Monday, April 13, 2009

May Issue of Manufacturing Monthly: Weathering the Storm: Manufacturing and Supply Chain during a Recession

Weathering the Storm:
Manufacturing and Supply during a Recession

“If size mattered, then Dinosaur’s would still rule the world.” Anonymous

Manufacturing companies have been dominating the headlines, from Pacific Brands massive job losses & share price plummet to Holden car manufacturers in union talks on reducing workers pay and hours. Both prove that just because you are big, doesn’t mean you are automatically immune from the current global economic crisis. Unlike previous recessions, which have typically been based on a ‘Boom and Bust’ cycle where excessive growth has led to higher interest rates and eventually reductions in output, the current global financial crisis has been created more by a lack of confidence in the system and thus is more psychological in nature. This means that tactics previously deployed to help weather the storm won’t be applicable.

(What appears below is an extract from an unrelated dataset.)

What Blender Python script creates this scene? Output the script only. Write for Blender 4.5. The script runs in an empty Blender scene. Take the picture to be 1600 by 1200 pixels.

Tom Peters, Business Management Practices says we all need to adjust our thinking, “Don’t think of our current economic crisis as a recession. Instead think of it as a recalibration. Everything is different now. If you think of it as a recession you may be tempted to ‘hunker down” and wait for the economy to cycle back. If you think of it as a recalibration, you will be motivated to focus on what you have to do differently, since everything is different now.”

Some companies will survive this recalibration or economic reset and some will not. Some will even thrive. The differentiator will be the strategy each company employs.

A strategy however, is not just about saving money and reducing costs, nor is it going back to what you were doing six months ago. What worked before won’t necessarily work now Blindly following what your competitors are doing under the guise of ‘best practice’ is also a recipe for disaster; more than ever you need to plan for flexibility and agility..

“Implementing the correct strategy for your business in this current recession has never been more important” says Dean Williams, Chief Executive Officer for WH Williams engineering. The company has recently conducted an internal audit of their processes and systems to put in place a strategy that will help them weather the global economic crisis.


Seven Rules for Success in a Recession

Rule#1: Understand your customers and develop a strategy for retention
· Know their financial situation and don’t be surprised by potential credit issues
· Develop a strategy and manage to it – better service, better price or both
· Consider some form of CRM Solution to manage customer interactions

Rule#2: Provide employees with the information they need to reduce costs and manage the business
· Provide employees will all the information to complete one job function on a single screen (Role Tailored Design)
· Enable employees to conduct searches for required business information in order to build their own reports

Rule#3: Manage and prioritise expenses to help with cash flow
· Set guidelines and policies around expenses in consideration of free cash flow
· Forecast your free cash flow 3 to 6 months out
· Provide your business with the tools needed to show complete visibility of the expenses being incurred and provide controls to ensure expenses are prioritised.

Rule#4: Be proactive and consider new opportunities to help your customers and suppliers
· Think “out of the box”
· Ask yourself the question “What new products and services will help my customers in these recessionary times?”
· How can you help your customers do more with less?

Rule#5: Use Business Intelligence effectively to improve your supply chain
· Use reporting and business intelligence to minimise the amount of inventory (and locked up cash) in your channel and reduce your inventory carrying costs
· Be quick to respond to demand signals indicating potential slow downs
· Understand the profitability of your product lines (do not be caught in the Standard Costing/Overhead Allocation trap)

Rule#6: Improve Collaboration
· Communicate quickly and accurately both internally and externally to be responsive to customers, reducing the probability of excess stock and incorrect orders.
· Reduce the time for demand signals to make it through your supply chain and automate the demand signals from your customers
· Reduce the costs and time associated with internal travel (utilise tools such as LiveMeeting, Unified Coms and Conf calls)

Rule#7: Build capacity through efficiency rather than real estate with a focus on:
· Materials and Requirements Planning (MRP) – ensure effective phase implementation of any MRP solution to provide the correct inputs and business processes are in place
· Distribution Resource Planning (DRP) – to reach deep in to the supply side and demand size of the equation
· Inventory Planning - Provide the right information when it is required

When WH Williams began their internal audit, they found that they needed to increase their order turnaround time to gain efficiencies but their disparate resource allocation and their billing and production systems hampered both their scheduling and administration needs. They chose to deploy Microsoft Dynamics AX 3.0 system which they upgraded to Microsoft Dynamics AX 2009 in 2008.

“Through the deployment of Microsoft Dynamics AX 2009 we have significantly reduced downtime, and cut production lead time by 20 percent. This has resulted in us cutting administration costs by $200,000 and reduced despatch invoice times by three-quarters” stated Mr Williams. “We now have the tools in place to better understand our customers changing needs with a deeper overview in real-time of what is happening within our business allowing us to respond quickly and efficiently. With a flexible strategy in place we are now better placed to deal with the current global economic crises.